In low- and lower-middle-income countries, people are expected to be disproportionately affected by climate impacts, experiencing a loss of 8 to 18% of GDP per capita on average, with some likely to face losses exceeding 20% of GDP per capita by 2050. In addition to these outcomes are the substantial impacts expected from changes in other extreme climate-related events, such as flooding, wildfires and drought. As such, these findings likely constitute significant underestimates of the overall impacts of climate change on GDP per capita.
Losses of aggregate welfare – both market and non-market losses, expressed as a percentage of GDP per capita – are projected to reach 8 to 19% by 2050, driven by changes in global average temperature of 2.2–2.8°C, accounting for some climate tipping points and assuming no further increases in adaptation and resilience. A rise in the frequency of extreme weather events could persistently push inflation higher. Climate change is also expected to increase unemployment and drive up inequality in the absence of further increases in adaptation and resilience.
Demands on fiscal spending to respond to climate impacts are already significant in some countries, and in the absence of further increases in adaptation and resilience, they are expected to rise further due to rising government expenditures and declining revenues. Adding to this, sovereign credit ratings are increasingly at risk due to climate change impacts, which could affect borrowing costs and fiscal stability if further actions on adaptation and resilience are not taken.
Benefits of adaptation
Adaptation investments can yield substantial returns at the macroeconomic level, especially given the broad co-benefits and opportunities they create. Adaptation investments can yield a ‘triple dividend’, preventing losses, stimulating economic activities, and providing social and environmental co-benefits.
The report finds that the median economic benefit-cost ratios are around 4:1. The economic benefits of investing in adaptation are also likely to support macroeconomic stability and have benefits for the responsible use of public finances. Early, strategic adaptation investments not only help avoid losses but can also drive economic prosperity.
Sectoral and economy-wide benefit-cost ratios in developing countries, by region
Notes: Estimates are based on studies available within each region. Economy-wide estimates (shown in red bars) combine benefit-cost ratios based on each country's sector-specific cost needs. The adaptation costs used to weight the benefit-cost ratios are from UNEP (2025) but apply only to non-Annex I countries. The human health 75th percentile for South Asia is 40, based on available studies, but clipped for clarity of the other estimates. Note that countries include only developing countries, as defined by the UNFCCC as non-Annex I countries. Based on data from the UNEP Adaptation Gap Report (UNEP, 2025).
Source: Rising et al. (2026).
Opportunities for Ministries of Finance
Public leadership will be crucial to help countries proactively manage the economic and financial risks of climate change and to push for investment in adaptation. The role of Ministries of Finance and other economic decision-makers is important in proactively incorporating climate risks within their macroeconomic and budget projections and capital investment planning processes. This also extends to analysing the opportunities to invest in adaptation, and the potential macroeconomic and fiscal benefits this can support.
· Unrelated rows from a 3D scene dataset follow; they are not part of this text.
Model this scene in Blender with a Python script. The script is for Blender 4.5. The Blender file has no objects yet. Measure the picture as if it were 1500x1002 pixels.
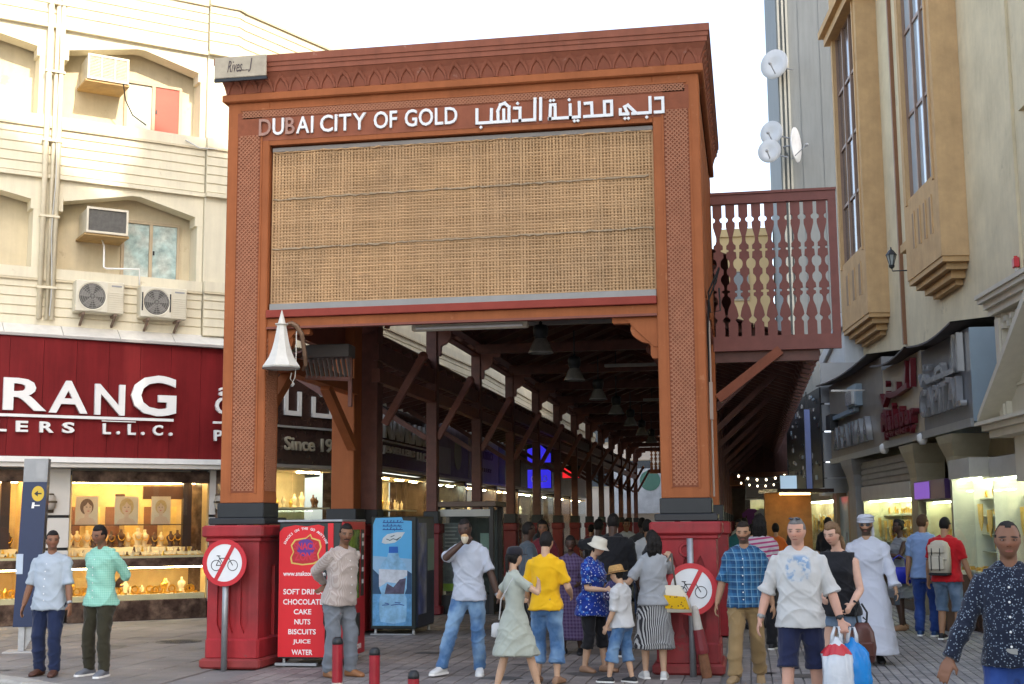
import bpy, bmesh, math, random
import numpy as np
from mathutils import Vector, Matrix, noise as mnoise
PI = math.pi
rnd = random.Random(7)
SC = bpy.context.scene
COL = SC.collection
# ------------------------------------------------------------------ camera
cam_d = bpy.data.cameras.new('camera'); cam = bpy.data.objects.new('camera', cam_d); COL.objects.link(cam)
cam_d.sensor_width = 36.0; cam_d.lens = 46.16; cam_d.sensor_fit = 'HORIZONTAL'
cam_d.clip_start = 0.1; cam_d.clip_end = 2000
def cam_matrix(yaw, pitch, roll, loc):
    f = Vector((-math.sin(yaw)*math.cos(pitch), math.cos(yaw)*math.cos(pitch), math.sin(pitch)))
    r = Vector((math.cos(yaw), math.sin(yaw), 0)); u = r.cross(f)
    r2 = r*math.cos(roll)+u*math.sin(roll); u2 = u*math.cos(roll)-r*math.sin(roll)
    m = Matrix((r2, u2, -f)).transposed().to_4x4(); m.translation = loc
    return m
cam.matrix_world = cam_matrix(0.1758, 0.1373, -0.0082, Vector((0, 0, 1.68)))
SC.camera = cam
# ------------------------------------------------------------------ sky, sun, exposure
SUN_DIR = Vector((0.62, -0.60, 0.55)).normalized()      # towards the sun: behind the camera, to the right
elev = math.asin(SUN_DIR.z); azim = math.atan2(SUN_DIR.x, SUN_DIR.y)
world = bpy.data.worlds.new('World'); SC.world = world; world.use_nodes = True
wn = world.node_tree.nodes; wl = world.node_tree.links
bg = wn['Background']; sky = wn.new('ShaderNodeTexSky'); sky.sky_type = 'NISHITA'; sky.sun_disc = False
sky.sun_elevation = elev; sky.sun_rotation = azim; sky.air_density = 1.0; sky.dust_density = 2.5; sky.ozone_density = 1.0
hsv = wn.new('ShaderNodeHueSaturation'); hsv.inputs['Saturation'].default_value = 0.75; hsv.inputs['Value'].default_value = 1.2   # hazy Gulf sky
wl.new(sky.outputs[0], hsv.inputs['Color']); wl.new(hsv.outputs[0], bg.inputs[0]); bg.inputs[1].default_value = 0.15
sun_d = bpy.data.lights.new('sun', 'SUN'); sun_d.energy = 2.5; sun_d.angle = math.radians(0.5); sun_d.color = (1.0, 0.88, 0.70)
sun = bpy.data.objects.new('sun', sun_d); COL.objects.link(sun)
sun.rotation_euler = SUN_DIR.to_track_quat('Z', 'Y').to_euler(); sun.location = (20, -20, 30)
SC.view_settings.view_transform = 'Standard'; SC.view_settings.look = 'None'
SC.view_settings.gamma = 1.0; SC.view_settings.use_curve_mapping = False
SC.view_settings.exposure = 1.6
SC.render.engine = 'CYCLES'
SC.cycles.use_denoising = True; SC.cycles.max_bounces = 8; SC.cycles.diffuse_bounces = 6
SC.cycles.transparent_max_bounces = 12; SC.cycles.sample_clamp_indirect = 6.0
# ------------------------------------------------------------------ materials
MC = {}
def mat(name, col, rough=0.65, metal=0.0, var=0.12, scale=3.0, bump=0.0, bscale=60.0, spec=0.4, streak=0.0, hue=None, coat=0.0, wear=None):
    """procedural paint, plaster, wood or cloth: base colour with slow and fine noise, optional vertical streaks and fine relief"""
    if name in MC: return MC[name]
    m = bpy.data.materials.new(name); m.use_nodes = True; nt = m.node_tree; N = nt.nodes; L = nt.links
    b = N['Principled BSDF']; b.inputs['Roughness'].default_value = rough; b.inputs['Metallic'].default_value = metal
    b.inputs['Specular IOR Level'].default_value = spec
    if coat: b.inputs['Coat Weight'].default_value = coat
    tc = N.new('ShaderNodeTexCoord')
    geo = N.new('ShaderNodeNewGeometry')
    n1 = N.new('ShaderNodeTexNoise'); n1.inputs['Scale'].default_value = scale; n1.inputs['Detail'].default_value = 6; n1.inputs['Roughness'].default_value = 0.65
    L.new(geo.outputs['Position'] if streak else tc.outputs['Object'], n1.inputs['Vector'])
    mr = N.new('ShaderNodeMapRange'); mr.inputs[1].default_value = 0.25; mr.inputs[2].default_value = 0.75
    mr.inputs[3].default_value = 1-var; mr.inputs[4].default_value = 1+var
    L.new(n1.outputs['Fac'], mr.inputs[0])
    fac = mr.outputs[0]
    if streak:
        mp = N.new('ShaderNodeMapping'); mp.inputs['Scale'].default_value = (5, 5, 0.35)
        L.new(geo.outputs['Position'], mp.inputs[0])
        n2 = N.new('ShaderNodeTexNoise'); n2.inputs['Scale'].default_value = 1.6; n2.inputs['Detail'].default_value = 7; n2.inputs['Roughness'].default_value = 0.7
        L.new(mp.outputs[0], n2.inputs['Vector'])
        m2 = N.new('ShaderNodeMapRange'); m2.inputs[1].default_value = 0.35; m2.inputs[2].default_value = 0.62; m2.inputs[3].default_value = 1-streak; m2.inputs[4].default_value = 1.0
        L.new(n2.outputs['Fac'], m2.inputs[0])
        mu = N.new('ShaderNodeMath'); mu.operation = 'MULTIPLY'; L.new(fac, mu.inputs[0]); L.new(m2.outputs[0], mu.inputs[1]); fac = mu.outputs[0]
    mx = N.new('ShaderNodeMix'); mx.data_type = 'RGBA'; mx.blend_type = 'MULTIPLY'; mx.inputs[0].default_value = 1
    mx.inputs[6].default_value = (*col, 1)
    if hue:
        ca = N.new('ShaderNodeMix'); ca.data_type = 'RGBA'; ca.inputs[6].default_value = (*col, 1); ca.inputs[7].default_value = (*hue, 1)
        n3 = N.new('ShaderNodeTexNoise'); n3.inputs['Scale'].default_value = scale*0.45; n3.inputs['Detail'].default_value = 5
        L.new(tc.outputs['Object'], n3.inputs['Vector'])
        m3 = N.new('ShaderNodeMapRange'); m3.inputs[1].default_value = 0.42; m3.inputs[2].default_value = 0.62
        L.new(n3.outputs['Fac'], m3.inputs[0]); L.new(m3.outputs[0], ca.inputs[0]); L.new(ca.outputs[2], mx.inputs[6])
    L.new(fac, mx.inputs[7]); out = mx.outputs[2]
    if wear:      # chips, scuffs and dust spots: (colour, amount 0..1, scale)
        n4 = N.new('ShaderNodeTexNoise'); n4.inputs['Scale'].default_value = wear[2]; n4.inputs['Detail'].default_value = 9; n4.inputs['Roughness'].default_value = .72
        L.new(geo.outputs['Position'], n4.inputs['Vector'])
        m4 = N.new('ShaderNodeMapRange'); m4.inputs[1].default_value = .66-.14*wear[1]; m4.inputs[2].default_value = .70-.10*wear[1]; m4.inputs[4].default_value = .75; L.new(n4.outputs['Fac'], m4.inputs[0])
        x4 = N.new('ShaderNodeMix'); x4.data_type = 'RGBA'; L.new(m4.outputs[0], x4.inputs[0]); L.new(out, x4.inputs[6]); x4.inputs[7].default_value = (*wear[0], 1); out = x4.outputs[2]
    L.new(out, b.inputs['Base Color'])
    if bump:
        nb = N.new('ShaderNodeTexNoise'); nb.inputs['Scale'].default_value = bscale; nb.inputs['Detail'].default_value = 4
        L.new(tc.outputs['Object'], nb.inputs['Vector'])
        bm_ = N.new('ShaderNodeBump'); bm_.inputs['Strength'].default_value = bump; bm_.inputs['Distance'].default_value = 0.01
        L.new(nb.outputs['Fac'], bm_.inputs['Height']); L.new(bm_.outputs[0], b.inputs['Normal'])
    MC[name] = m
    return m
def emat(name, col, strength):
    if name in MC: return MC[name]
    m = bpy.data.materials.new(name); m.use_nodes = True; b = m.node_tree.nodes['Principled BSDF']
    b.inputs['Base Color'].default_value = (*col, 1); b.inputs['Emission Color'].default_value = (*col, 1); b.inputs['Emission Strength'].default_value = strength
    MC[name] = m
    return m
def glassmat(name, tint=(0.92, 0.95, 0.94), refl=0.07):
    if name in MC: return MC[name]
    m = bpy.data.materials.new(name); m.use_nodes = True; nt = m.node_tree; N = nt.nodes; L = nt.links
    N.remove(N['Principled BSDF'])
    t = N.new('ShaderNodeBsdfTransparent'); t.inputs[0].default_value = (*tint, 1)
    g = N.new('ShaderNodeBsdfGlossy'); g.inputs['Roughness'].default_value = 0.02
    ge = N.new('ShaderNodeNewGeometry'); dt = N.new('ShaderNodeVectorMath'); dt.operation = 'DOT_PRODUCT'
    L.new(ge.outputs['Normal'], dt.inputs[0]); L.new(ge.outputs['Incoming'], dt.inputs[1])
    def mm(op, x, y=None):
        n = N.new('ShaderNodeMath'); n.operation = op
        for i, v in enumerate((x, y)):
            if v is None: continue
            if isinstance(v, (int, float)): n.inputs[i].default_value = v
            else: L.new(v, n.inputs[i])
        return n
    c = mm('ABSOLUTE', dt.outputs['Value']); k = mm('SUBTRACT', 1.0, c.outputs[0]); k = mm('POWER', k.outputs[0], 5.0); k = mm('MULTIPLY', k.outputs[0], .55)
    a = mm('ADD', k.outputs[0], refl*.5)
    s = N.new('ShaderNodeMixShader'); L.new(a.outputs[0], s.inputs[0]); L.new(t.outputs[0], s.inputs[1]); L.new(g.outputs[0], s.inputs[2])
    L.new(s.outputs[0], N['Material Output'].inputs[0])
    MC[name] = m
    return m
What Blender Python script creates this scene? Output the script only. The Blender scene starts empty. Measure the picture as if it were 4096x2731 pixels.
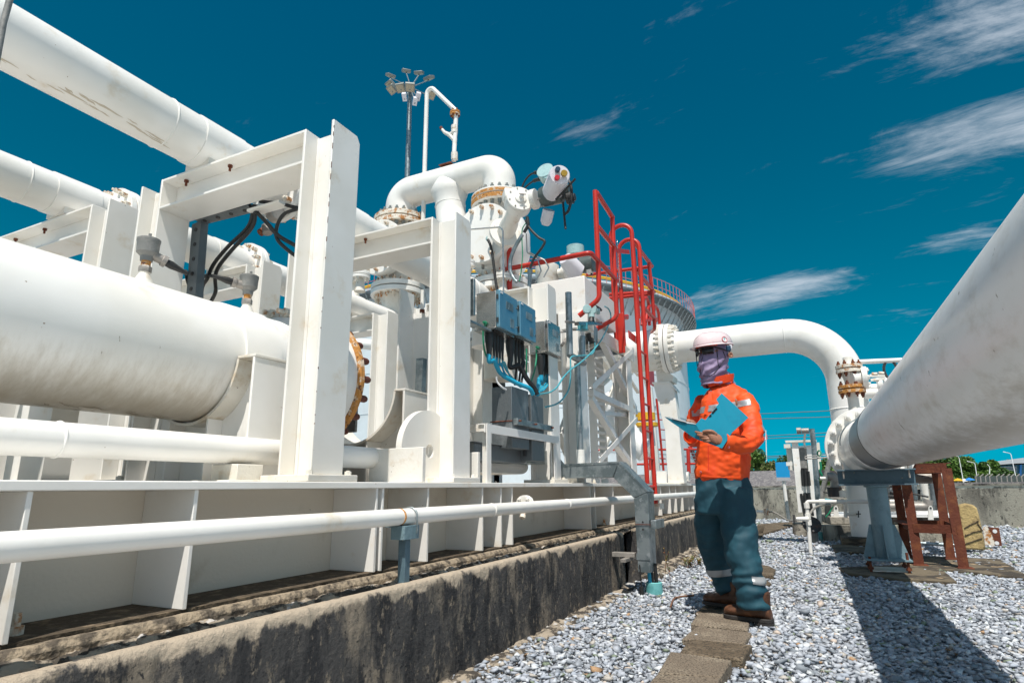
import bpy, bmesh, math, random
import numpy as np
from mathutils import Vector, Matrix, noise
random.seed(7); RNG = np.random.default_rng(11)
R = math.radians
# ------------------------------------------------------------------ camera, sky, sun, exposure
sc = bpy.context.scene
F, PIT, YAW, ROLL, EYE = 2423.09, .2376, .455611, -.0119353, .77
_c, _s = math.cos(YAW), math.sin(YAW)
WF = Vector((_c*math.cos(PIT), _s*math.cos(PIT), math.sin(PIT)))
_r0 = Vector((_s, -_c, 0)); _u0 = _r0.cross(WF)
WR = _r0*math.cos(ROLL)+_u0*math.sin(ROLL); WU = -_r0*math.sin(ROLL)+_u0*math.cos(ROLL)
cam = bpy.data.objects.new('camera', bpy.data.cameras.new('camera')); sc.collection.objects.link(cam)
cam.matrix_world = Matrix(((WR.x, WU.x, -WF.x, 0), (WR.y, WU.y, -WF.y, 0), (WR.z, WU.z, -WF.z, EYE), (0, 0, 0, 1)))
cam.data.sensor_width = 36; cam.data.lens = F/4096*36; cam.data.clip_start = .02; cam.data.clip_end = 3000
sc.camera = cam
SUN = Vector((-.47, -.16, 1)).normalized()
w = bpy.data.worlds.new('World'); sc.world = w; w.use_nodes = True
nt = w.node_tree; nt.nodes.clear()
def nd(t, **k):
    n = nt.nodes.new(t)
    for a, b in k.items(): setattr(n, a, b)
    return n
sky = nd('ShaderNodeTexSky', sky_type='NISHITA', sun_disc=False, sun_elevation=math.asin(SUN.z), sun_rotation=math.atan2(SUN.x, SUN.y), air_density=1.2, dust_density=.3, ozone_density=3.0)
tc = nd('ShaderNodeTexCoord'); sep = nd('ShaderNodeSeparateXYZ'); nt.links.new(tc.outputs['Generated'], sep.inputs[0])
# thin cirrus: direction projected on a high flat layer, stretched noise
dz = nd('ShaderNodeMath', operation='ADD'); dz.inputs[1].default_value = .22; nt.links.new(sep.outputs[2], dz.inputs[0])
dzm = nd('ShaderNodeMath', operation='MAXIMUM'); dzm.inputs[1].default_value = .05; nt.links.new(dz.outputs[0], dzm.inputs[0])
inv = nd('ShaderNodeMath', operation='DIVIDE'); inv.inputs[0].default_value = 1; nt.links.new(dzm.outputs[0], inv.inputs[1])
vs = nd('ShaderNodeVectorMath', operation='SCALE'); nt.links.new(tc.outputs['Generated'], vs.inputs[0]); nt.links.new(inv.outputs[0], vs.inputs['Scale'])
mp0 = nd('ShaderNodeMapping'); mp0.inputs['Rotation'].default_value = (0, 0, R(97)); nt.links.new(vs.outputs[0], mp0.inputs[0])
mp = nd('ShaderNodeMapping'); mp.inputs['Location'].default_value = (3.1, 1.7, 0); mp.inputs['Scale'].default_value = (1.3, 2.9, 1); nt.links.new(mp0.outputs[0], mp.inputs[0])
n1 = nd('ShaderNodeTexNoise'); n1.inputs['Scale'].default_value = 1.9; n1.inputs['Detail'].default_value = 9; n1.inputs['Roughness'].default_value = .68; n1.inputs['Distortion'].default_value = .9; nt.links.new(mp.outputs[0], n1.inputs['Vector'])
n2 = nd('ShaderNodeTexNoise'); n2.inputs['Scale'].default_value = .75; n2.inputs['Detail'].default_value = 2; nt.links.new(vs.outputs[0], n2.inputs['Vector'])
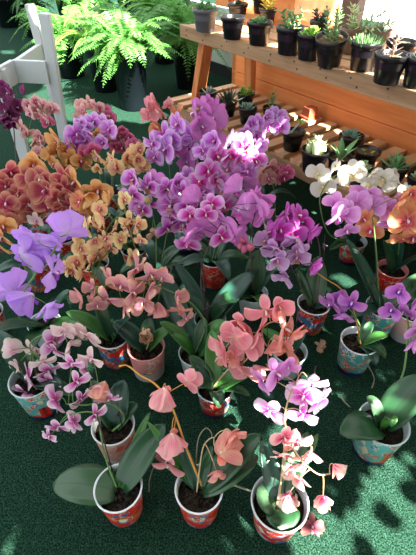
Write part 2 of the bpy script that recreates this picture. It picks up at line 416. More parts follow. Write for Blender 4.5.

To be effective, these assessments need to be strategically integrated into national development plans, medium-term expenditure frameworks, and budget allocations to enable investment. Ministries of Finance need to build their analytical capabilities to make this happen.
Supporting Ministries of Finance
The funding community has a critical role in helping to support and incentivise proactive adaptation. They can facilitate access to financial responses to disasters, such as contingency funds, credit lines, and insurance. Priority measures include integrating risks into Debt Sustainability Analyses.
Finally, the research community needs to provide better tools and data for effective policymaking. Advances should address the gaps that still feature in most economic risk estimates, including tipping points, non-marginal changes, cascading and simultaneous risks, and systemic risk. There is also a need to bolster the evidence base for adaptation returns to increase the availability of well-quantified ex-post adaptation data.